Teeming Possibilities

There are diverse opinions on how a Smart Grid can or should be designed, deployed and operated.  Many different approaches, technologies and systems are being proposed.  Not all will prove to be technically, economically or institutionally feasible.  Some of the ones that are will may not be compatible or able to coexist on the same grid with others.

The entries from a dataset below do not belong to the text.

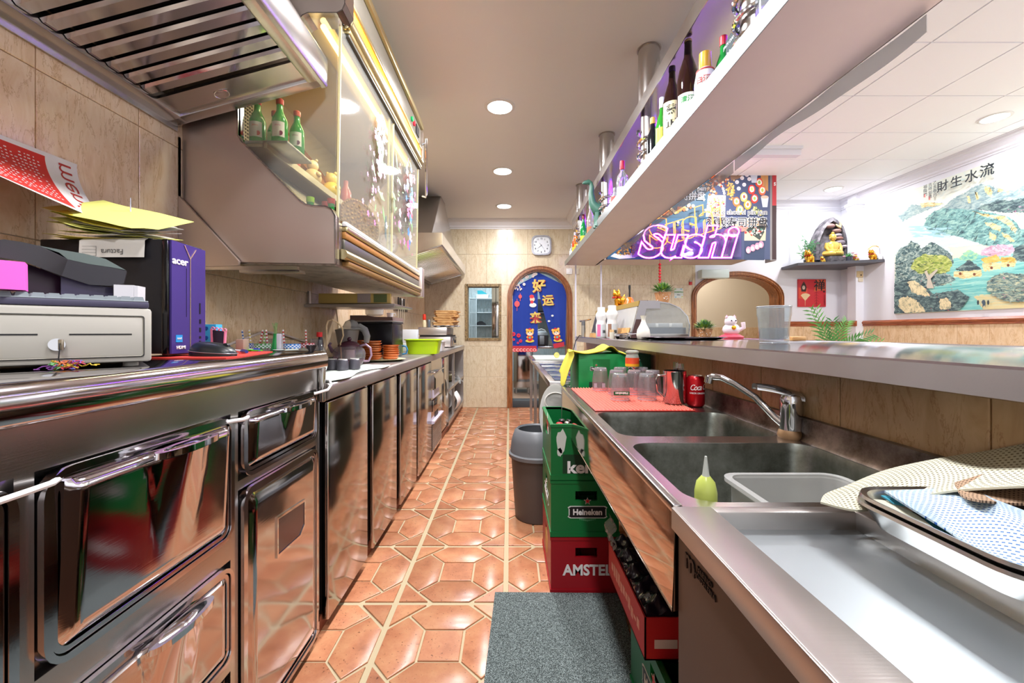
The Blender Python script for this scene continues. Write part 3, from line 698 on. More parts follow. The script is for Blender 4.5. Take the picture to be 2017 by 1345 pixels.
MB().bx(WL+.008, -.70, 2.50, 2.52, 1.26, 1.275).build('front_bar', ST_DULL, t)
for y in (2.55, 2.95): MB().bx(WL+.008, WL+.02, y-.01, y+.01, 1.27, 1.36).build('bracket', ST_DULL, t)
o = tag(MB().bx(-1.17, -.73, 2.53, 2.56, 1.284, 1.345, .003).build('board', mat('#e2c372', .6)), 'yellow flat board with greyish patch lying on the hanging rack', 'board')
MB().bx(-.93, -.85, 2.526, 2.531, 1.288, 1.343).build('patch', mat('#b9a9a4', .6), o)
MB().bx(-.83, -.75, 2.526, 2.531, 1.29, 1.34).build('patch', mat('#6f7a4c', .7), o)
# far hood
h2 = thing('extractor_hood', 'far stainless extractor hood with tapered chimney above the wooden boards', 'extractor hood', (-.95, 5.0, 1.8))
ang2 = math.atan2(.15, .5); T2 = Matrix.Translation((-1.16, 0, 1.795)) @ Matrix.Rotation(-ang2, 4, 'Y'); L2 = .53
b = MB(); b.T = T2; b.bx(0, .04, 3.98, 5.98, -.01, .03, .004); b.bx(L2-.04, L2, 3.98, 5.98, -.01, .03, .004); b.bx(0, L2, 3.97, 4.0, -.01, .03, .004); b.bx(0, L2, 5.96, 5.99, -.01, .03, .004); b.T = None
b.prism([(-.66, 1.945), (-.642, 1.945), (-.642, 2.055), (-.74, 2.06), (-.66, 2.05)], 'y', 3.96, 6.0)
b.add([(WL+.008, 3.96, 2.06), (-.742, 3.96, 2.06), (-.742, 6.0, 2.06), (WL+.008, 6.0, 2.06), (-1.10, 5.0, 2.748), (-.83, 5.0, 2.748), (-.83, 5.28, 2.748), (-1.10, 5.28, 2.748)],
      [(0, 1, 5, 4), (1, 2, 6, 5), (2, 3, 7, 6), (3, 0, 4, 7), (0, 3, 2, 1), (4, 5, 6, 7)])
b.prism([(WL+.008, 1.75), (-1.16, 1.79), (-.645, 1.945), (-.645, 2.06), (WL+.008, 2.06)], 'y', 3.955, 3.965); b.bx(WL+.008, -1.16, 3.96, 6.0, 1.74, 1.80)
b.build('canopy', ST, h2, smooth=30)
MB().bx(-.98, -.825, 4.99, 5.3, 2.3, 2.748).build('chimney', ST, h2)
b = MB(); b.T = T2; b.bx(.04, L2-.04, 4.0, 5.96, .024, .03); b.T = None; b.build('filter_backing', DARK, h2)
for k in range(32):
    y = 4.01+.061*k; s = MB(); s.T = T2
    s.prism([(y, .012), (.008+y, 0), (.038+y, 0), (.046+y, .012)], 'x', .042, L2-.042); s.T = None; s.build('filter_slat', ST, h2)
# wall panel strip under near hood: pipes
# ------------------------------------------------------------------ things on the near left worktop
HC = 1.0405
def maptext(s, size, fn, name, m_, parent, bold=0., shear=0., space=1., align='CENTER', xs=1.):
    """lettering laid onto a surface fn(a, b, out)"""
    n = text(s, size, name, m_, None, depth=0, bold=bold, shear=shear, space=space, align=align)
    org = Vector(parent.get('_o', (0, 0, 0)))
    for v in n.data.vertices: v.co = Vector(fn(v.co.x*xs, v.co.y))-org
    n.rotation_euler = (0, 0, 0); n.scale = (1, 1, 1); n.parent = parent; n['_o'] = list(org); return n
RZ = (PI/2, 0, PI/2)      # lettering on a face that looks along +x
cd_ = thing('cash_drawer', 'cream metal cash drawer with two slots and a key in its lock', 'cash drawer', (-.9165, .8385, HC), PI/4)
M_CREAM = mat('#bdb9ad', .4, name='cream_enamel')
MB().bx(-.135, .135, -.132, .14, .008, .115, .006).build('body', M_CREAM, cd_, world=False)
fp = MB(); fp.m(0).bx(-.124, .122, -.1355, -.132, .02, .098, .004); ringp(fp.m(1), rrect(-.126, .124, .018, .1, .004, 2), rrect(-.1235, .1215, .0205, .0975, .003, 2), 'y', -.1335, -.1325)
f_ = fp.build('drawer_front', [M_CREAM, mat('#3b3a36', .6)], cd_, world=False)
for a, b2 in ((.02, .105), (-.105, -.018)): MB().bx(a, b2, -.1362, -.1354, .062, .0645).build('slot', BLACK, f_, world=False)
lk = MB().cyl((.005, -.135, .045), (.005, -.142, .045), .011, n=24); lk.cyl((.005, -.142, .045), (.005, -.1435, .045), .0075, n=20); lk.build('lock', CHROME, f_, world=False)
for x in (-.115, .105):
    for y in (-.10, .11): MB().cyl((x, y, 0), (x, y, .0085), .012, n=14).build('foot', M_CREAM, cd_, world=False)
st = MB().m(0).bx(-.09, -.062, -.1375, -.1362, .04, .078); st.m(1).bx(-.09, -.062, -.138, -.1362, .022, .04); st.build('sticker', [mat('#cfe2ea', .5), mat('#e9d06a', .5)], f_, world=False)
ky = thing('key_with_tassel', 'small key in the drawer lock with a colourful thread tassel hanging', 'key', (-.82, .73, HC))
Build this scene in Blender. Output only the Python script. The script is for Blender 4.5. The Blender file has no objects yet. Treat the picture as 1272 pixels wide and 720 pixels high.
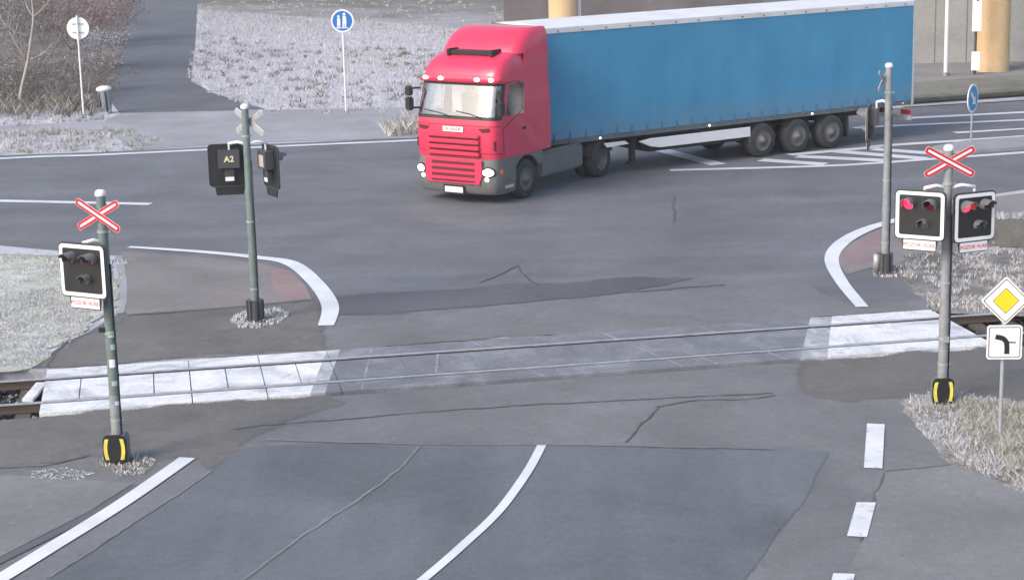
import bpy, bmesh, math, random
import numpy as np
from mathutils import Vector, Matrix
R = math.radians
random.seed(7); rng = np.random.default_rng(7)
scn = bpy.context.scene
COL = scn.collection

# ------------------------------------------------------------------ camera, sky, sun, exposure
F_PX, PITCH, ROLL, CAM_H = 2359.6, R(12.485), R(-1.2936), 8.221
fw = Vector((0, math.cos(PITCH), -math.sin(PITCH))); up0 = Vector((0, math.sin(PITCH), math.cos(PITCH))); rt0 = Vector((1, 0, 0))
rt = rt0*math.cos(ROLL) + up0*math.sin(ROLL); up = up0*math.cos(ROLL) - rt0*math.sin(ROLL)
cd = bpy.data.cameras.new("camera"); cam = bpy.data.objects.new("camera", cd); COL.objects.link(cam)
cd.sensor_width = 36; cd.lens = F_PX/1272*36; cd.clip_end = 3000; cd.clip_start = .1
m3 = Matrix((rt, up, -fw)).transposed(); cam.matrix_world = Matrix.Translation((0, 0, CAM_H)) @ m3.to_4x4()
scn.camera = cam
SUN_EL, SUN_AZ = R(36), R(228)          # azimuth of the sun, clockwise from +Y: behind and left of the viewer
w = bpy.data.worlds.new("World"); scn.world = w; w.use_nodes = True
nt = w.node_tree; bg = nt.nodes["Background"]
sky = nt.nodes.new("ShaderNodeTexSky"); sky.sky_type = 'NISHITA'; sky.sun_disc = False
sky.sun_elevation = SUN_EL; sky.sun_rotation = SUN_AZ; sky.air_density = 1.2; sky.dust_density = 3.5; sky.ozone_density = 1.0
nt.links.new(sky.outputs[0], bg.inputs[0]); bg.inputs[1].default_value = .12
sl = bpy.data.lights.new("sun", 'SUN'); sl.energy = .8; sl.angle = R(20); sl.color = (1, .985, .97)
so = bpy.data.objects.new("sun", sl); COL.objects.link(so)
sd = Vector((math.sin(SUN_AZ)*math.cos(SUN_EL), math.cos(SUN_AZ)*math.cos(SUN_EL), math.sin(SUN_EL)))
so.rotation_euler = sd.to_track_quat('Z', 'Y').to_euler()
scn.view_settings.view_transform = 'Standard'; scn.view_settings.look = 'None'; scn.view_settings.gamma = 1
scn.view_settings.exposure = 1.05

# ------------------------------------------------------------------ helpers
def G(px, py, z=0.0):
    """real ground point (height z) seen at a point of the surveyed photograph"""
    d = fw*F_PX + rt*(px-636) + up*(360-py)
    t = (z-CAM_H)/d.z
    return Vector((0, 0, CAM_H)) + d*t
def zat(base, py):
    """height on the vertical above base that is seen at row py"""
    lo, hi = 0, 14
    for _ in range(40):
        m = (lo+hi)/2; d = Vector((base.x, base.y, m)) - Vector((0, 0, CAM_H))
        if 360 - F_PX*d.dot(up)/d.dot(fw) > py: lo = m
        else: hi = m
    return lo
# railway frame
RO = Vector((-.5246, 31.561, 0)); RD = Vector((.98292, .18404, 0)); RN = Vector((-.18404, .98292, 0))
def RW(s, n, z=0): return RO + RD*s + RN*n + Vector((0, 0, z))
def smooth(pts, k=6):
    P = [Vector(p) for p in pts]; out = []
    for i in range(len(P)-1):
        a, b, c, d = P[max(i-1, 0)], P[i], P[i+1], P[min(i+2, len(P)-1)]
        for j in range(k):
            t = j/k
            out.append(.5*((2*b)+(c-a)*t+(2*a-5*b+4*c-d)*t*t+(3*b-3*c+d-a)*t**3))
    out.append(P[-1]); return out

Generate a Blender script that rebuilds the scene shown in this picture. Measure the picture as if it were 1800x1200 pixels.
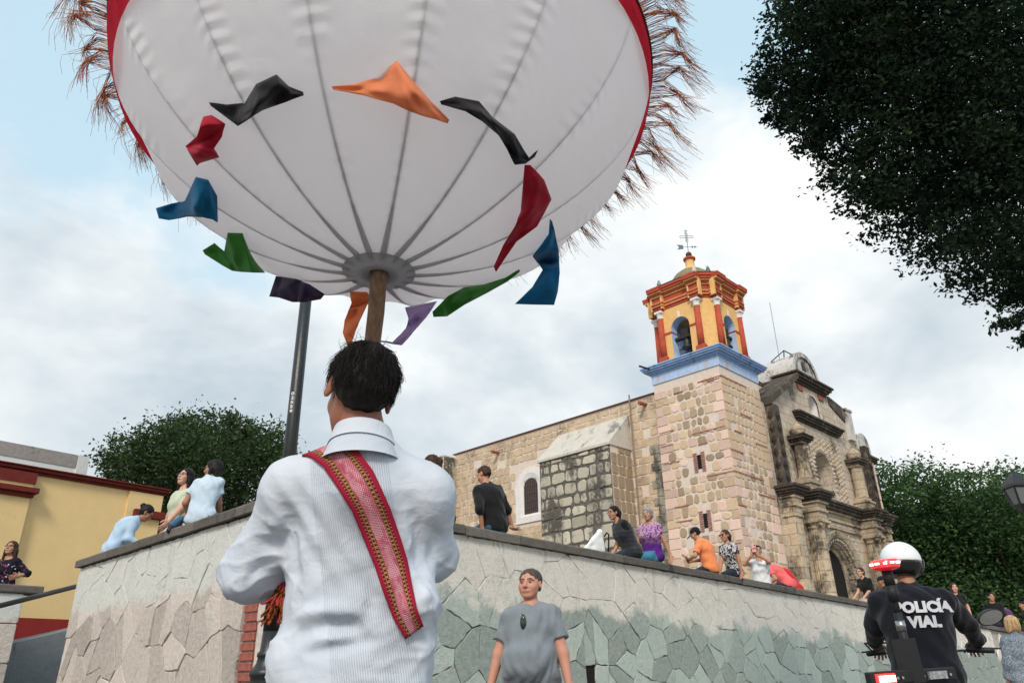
import bpy, bmesh, math, random
import numpy as np
from mathutils import Vector, Matrix
from mathutils.bvhtree import BVHTree
for o in list(bpy.data.objects): bpy.data.objects.remove(o)
SC = bpy.context.scene
COL = SC.collection
PI = math.pi
# ------------------------------------------------------------------ camera
CAM = np.array([0, 0, .95]); FPX = 1320.0
PITCH = math.radians(23.97); ROLL = math.radians(-1.09)
cF = np.array([0, math.cos(PITCH), math.sin(PITCH)])
_u = np.array([0, -math.sin(PITCH), math.cos(PITCH)]); _r = np.array([1., 0, 0])
cR = _r*math.cos(ROLL) + _u*math.sin(ROLL); cU = _u*math.cos(ROLL) - _r*math.sin(ROLL)
cam = bpy.data.cameras.new('camera'); camo = bpy.data.objects.new('camera', cam); COL.objects.link(camo)
cam.sensor_width = 36; cam.lens = 36*FPX/1800; cam.clip_start = .05; cam.clip_end = 2000
camo.matrix_world = Matrix(((cR[0], cU[0], -cF[0], CAM[0]), (cR[1], cU[1], -cF[1], CAM[1]), (cR[2], cU[2], -cF[2], CAM[2]), (0, 0, 0, 1)))
SC.camera = camo
cam.dof.use_dof = False
# ------------------------------------------------------------------ world and sun
SUN_EL, SUN_AZ = 40, 190        # low evening light through cloud, from behind the camera's left shoulder
W = bpy.data.worlds.new('World'); SC.world = W; W.use_nodes = True
def sky_world():
    nt = W.node_tree; N = nt.nodes; L = nt.links; N.clear()
    out = N.new('ShaderNodeOutputWorld'); bg = N.new('ShaderNodeBackground')
    sk = N.new('ShaderNodeTexSky'); sk.sky_type = 'NISHITA'; sk.sun_disc = False
    sk.sun_elevation = math.radians(SUN_EL); sk.sun_rotation = math.radians(SUN_AZ); sk.air_density = .9; sk.dust_density = 1.2; sk.ozone_density = 1.2
    tc = N.new('ShaderNodeTexCoord')
    sep = N.new('ShaderNodeSeparateXYZ'); L.new(tc.outputs['Generated'], sep.inputs[0])
    def mth(op, a, b=None, clamp=False):
        m = N.new('ShaderNodeMath'); m.operation = op; m.use_clamp = clamp
        for i, v in enumerate((a, b)):
            if v is None: continue
            if isinstance(v, (int, float)): m.inputs[i].default_value = v
            else: L.new(v, m.inputs[i])
        return m.outputs[0]
    # clouds: noise on the direction, flattened towards the horizon
    mp = N.new('ShaderNodeMapping'); L.new(tc.outputs['Generated'], mp.inputs['Vector'])
    mp.inputs['Scale'].default_value = (1, 1, 1.7); mp.inputs['Location'].default_value = (.37, .2, .55)
    def noise(scale, det, rough, dist=.0, off=None):
        n = N.new('ShaderNodeTexNoise'); n.inputs['Scale'].default_value = scale; n.inputs['Detail'].default_value = det
        n.inputs['Roughness'].default_value = rough; n.inputs['Distortion'].default_value = dist
        if off:
            m2 = N.new('ShaderNodeMapping'); m2.inputs['Location'].default_value = off; L.new(mp.outputs[0], m2.inputs['Vector']); L.new(m2.outputs[0], n.inputs['Vector'])
        else: L.new(mp.outputs[0], n.inputs['Vector'])
        return n.outputs['Fac']
    big = noise(1.2, 7, .52, .25); shade = noise(2.3, 5, .56, .2, (3.1, 1.7, .4)); fine = noise(5.5, 4, .6, .1, (.3, 5.2, 1.4))
    # cover thins out towards the zenith
    cov = mth('ADD', big, mth('MULTIPLY', mth('SUBTRACT', .55, sep.outputs['Z']), .50))
    cov = mth('ADD', cov, mth('MULTIPLY', mth('SUBTRACT', fine, .5), .10))
    mr = N.new('ShaderNodeMapRange'); mr.interpolation_type = 'SMOOTHSTEP'; L.new(cov, mr.inputs[0]); mr.inputs[1].default_value = .435; mr.inputs[2].default_value = .55
    cr = N.new('ShaderNodeValToRGB'); L.new(mth('ADD', mth('MULTIPLY', shade, .75), mth('MULTIPLY', fine, .25)), cr.inputs[0])
    e = cr.color_ramp.elements
    e[0].position = .33; e[0].color = (.40, .47, .525, 1); e[1].position = .60; e[1].color = (.80, .80, .785, 1)
    m = e.new(.42); m.color = (.53, .58, .615, 1); m = e.new(.50); m.color = (.655, .69, .705, 1)
    skm = N.new('ShaderNodeVectorMath'); skm.operation = 'SCALE'; L.new(sk.outputs[0], skm.inputs[0]); skm.inputs['Scale'].default_value = .115
    haze = N.new('ShaderNodeMix'); haze.data_type = 'RGBA'; haze.inputs[0].default_value = .75; L.new(skm.outputs[0], haze.inputs[6]); haze.inputs[7].default_value = (.52, .70, .79, 1)
    mx = N.new('ShaderNodeMix'); mx.data_type = 'RGBA'; L.new(mr.outputs[0], mx.inputs[0]); L.new(haze.outputs[2], mx.inputs[6]); L.new(cr.outputs[0], mx.inputs[7])
    L.new(mx.outputs[2], bg.inputs[0]); bg.inputs[1].default_value = 1.0; L.new(bg.outputs[0], out.inputs[0])
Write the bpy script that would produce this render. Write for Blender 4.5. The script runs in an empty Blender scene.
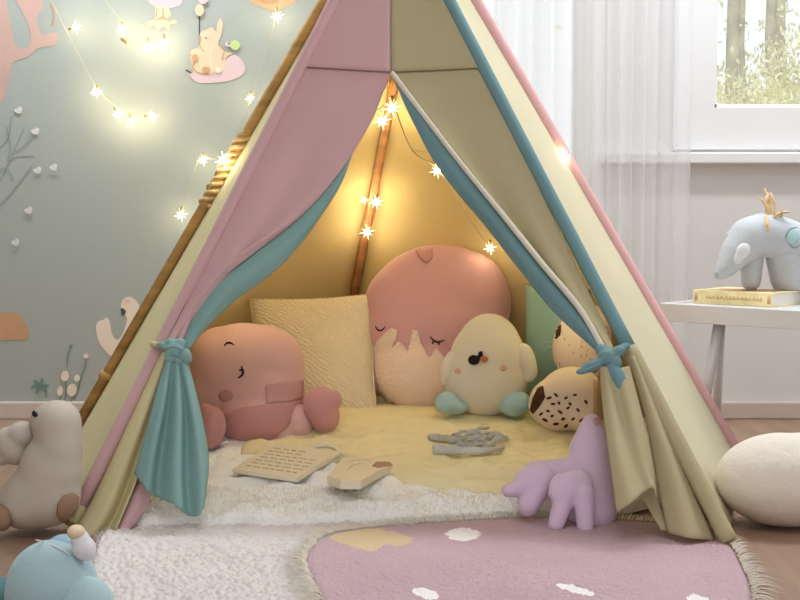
import bpy, bmesh, math, random
from mathutils import Vector, Matrix, Euler, noise, geometry
from mathutils.bvhtree import BVHTree

random.seed(7)
SC = bpy.context.scene
COL = SC.collection
PI = math.pi

# ------------------------------------------------------------------ camera
F = 1440.0
CAM = Vector((0.0, -2.58, 0.60))
PITCH = math.atan(100.0 / F)
FWD = Vector((0, math.cos(PITCH), -math.sin(PITCH)))
UPV = Vector((0, math.sin(PITCH), math.cos(PITCH)))


def ray(px, py):
    return FWD + Vector((1, 0, 0)) * ((px - 400.0) / F) + UPV * ((300.0 - py) / F)


def P(px, py, Y):
    d = ray(px, py)
    return CAM + d * ((Y - CAM.y) / d.y)


def G(px, py, z=0.0):
    d = ray(px, py)
    return CAM + d * ((z - CAM.z) / d.z)


def S(Y):
    return (Y - CAM.y) / F


def lerp(a, b, t):
    return a + (b - a) * t


def interp(tab, x):
    if x <= tab[0][0]:
        return tab[0][1]
    for (a, va), (b, vb) in zip(tab, tab[1:]):
        if x <= b:
            t = (x - a) / (b - a)
            t = t * t * (3 - 2 * t)
            return va + (vb - va) * t
    return tab[-1][1]


def hmat(Y):
    return interp([(0.0, 0.034), (0.30, 0.075), (0.62, 0.115), (1.0, 0.118)], Y)


def GM(px, py, lift=0.0):
    z = 0.06
    for _ in range(8):
        p = G(px, py, z + lift)
        z = hmat(p.y)
    return p


cam_data = bpy.data.cameras.new('camera')
cam = bpy.data.objects.new('camera', cam_data)
COL.objects.link(cam)
cam.location = CAM
cam.rotation_euler = (PI / 2 - PITCH, 0, 0)
cam_data.sensor_width = 36
cam_data.lens = 36 * F / 800
cam_data.clip_start = 0.05
SC.camera = cam


# --------------------------------------------------------------- materials
def C(r, g, b):
    def f(v):
        v /= 255.0
        return v / 12.92 if v <= 0.04045 else ((v + 0.055) / 1.055) ** 2.4
    return (f(r), f(g), f(b), 1.0)


def M(name, rgb, rough=0.9, bump=None, var=0.06, vscale=6.0, transl=0.0, sheen=0.0, spec=0.2, metal=0.0):
    m = bpy.data.materials.new(name)
    m.use_nodes = True
    nt = m.node_tree
    N, L = nt.nodes, nt.links
    b = N['Principled BSDF']
    out = N['Material Output']
    tc = N.new('ShaderNodeTexCoord')
    b.inputs['Roughness'].default_value = rough
    b.inputs['Specular IOR Level'].default_value = spec
    b.inputs['Metallic'].default_value = metal
    if sheen:
        b.inputs['Sheen Weight'].default_value = sheen
    c = C(*rgb)
    col_out = None
    if var:
        n = N.new('ShaderNodeTexNoise')
        n.inputs['Scale'].default_value = vscale
        n.inputs['Detail'].default_value = 4
        L.new(tc.outputs['Object'], n.inputs['Vector'])
        r = N.new('ShaderNodeValToRGB')
        r.color_ramp.elements[0].position = 0.3
        r.color_ramp.elements[1].position = 0.7
        r.color_ramp.elements[0].color = tuple(max(0, v * (1 - var)) for v in c[:3]) + (1,)
        r.color_ramp.elements[1].color = tuple(min(1, v * (1 + var)) for v in c[:3]) + (1,)
        L.new(n.outputs['Fac'], r.inputs['Fac'])
        col_out = r.outputs['Color']
        L.new(col_out, b.inputs['Base Color'])
    else:
        b.inputs['Base Color'].default_value = c
    if bump:
        kind, scale, strength = bump
        h = None
        if kind == 'noise':
            t = N.new('ShaderNodeTexNoise')
            t.inputs['Scale'].default_value = scale
            t.inputs['Detail'].default_value = 3
            L.new(tc.outputs['Object'], t.inputs['Vector'])
            h = t.outputs['Fac']
        elif kind == 'voronoi':
            t = N.new('ShaderNodeTexVoronoi')
            t.inputs['Scale'].default_value = scale
            L.new(tc.outputs['Object'], t.inputs['Vector'])
            h = t.outputs['Distance']
        elif kind == 'weave':
            ws = []
            for dr in ('X', 'Z'):
                t = N.new('ShaderNodeTexWave')
                t.bands_direction = dr
                t.inputs['Scale'].default_value = scale
                t.inputs['Distortion'].default_value = 0.6
                t.inputs['Detail Scale'].default_value = 3
                L.new(tc.outputs['Object'], t.inputs['Vector'])
                ws.append(t.outputs['Fac'])
            mm = N.new('ShaderNodeMath')
            mm.operation = 'ADD'
            L.new(ws[0], mm.inputs[0])
            L.new(ws[1], mm.inputs[1])
            h = mm.outputs[0]
        elif kind == 'ripple':
            t = N.new('ShaderNodeTexWave')
            t.bands_direction = 'DIAGONAL'
            t.inputs['Scale'].default_value = scale
            t.inputs['Distortion'].default_value = 6
            t.inputs['Detail'].default_value = 2
            t.inputs['Detail Scale'].default_value = 1.5
            L.new(tc.outputs['Object'], t.inputs['Vector'])
            h = t.outputs['Fac']
        bp = N.new('ShaderNodeBump')
        bp.inputs['Strength'].default_value = strength
        bp.inputs['Distance'].default_value = 0.003
        L.new(h, bp.inputs['Height'])
        L.new(bp.outputs['Normal'], b.inputs['Normal'])
    if transl:
        t = N.new('ShaderNodeBsdfTranslucent')
        if col_out:
            L.new(col_out, t.inputs['Color'])
        else:
            t.inputs['Color'].default_value = c
        mx = N.new('ShaderNodeMixShader')
        mx.inputs['Fac'].default_value = transl
        L.new(b.outputs[0], mx.inputs[1])
        L.new(t.outputs[0], mx.inputs[2])
        L.new(mx.outputs[0], out.inputs['Surface'])
    return m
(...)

There will be some successes and there will be many failures.  Many new vendors will come and go and even some existing vendors will fade away.  More importantly, circumstances will continue to change requiring ever new approaches and methods.  There are ways for electric utilities to manage the risks that they face in deploying a Smart Grid.  I will be talking more about these in future posts.


“This Is Not Your Father’s Oldsmobile”

I believe that the real payoff of a smarter grid will go way beyond just doing what the grid has always done a little or a lot better.  It will utilities and their customers to do desirable, amazing things that were not possible before, things that we haven’t thought of yet . . . just like the Internet.  The Smart Grid is ultimately revolutionary, not evolutionary.  It is quantum leaps, not incremental improvements.  But, to get there, electric utilities are going to have to get smarter, and do it before they expect their customers to.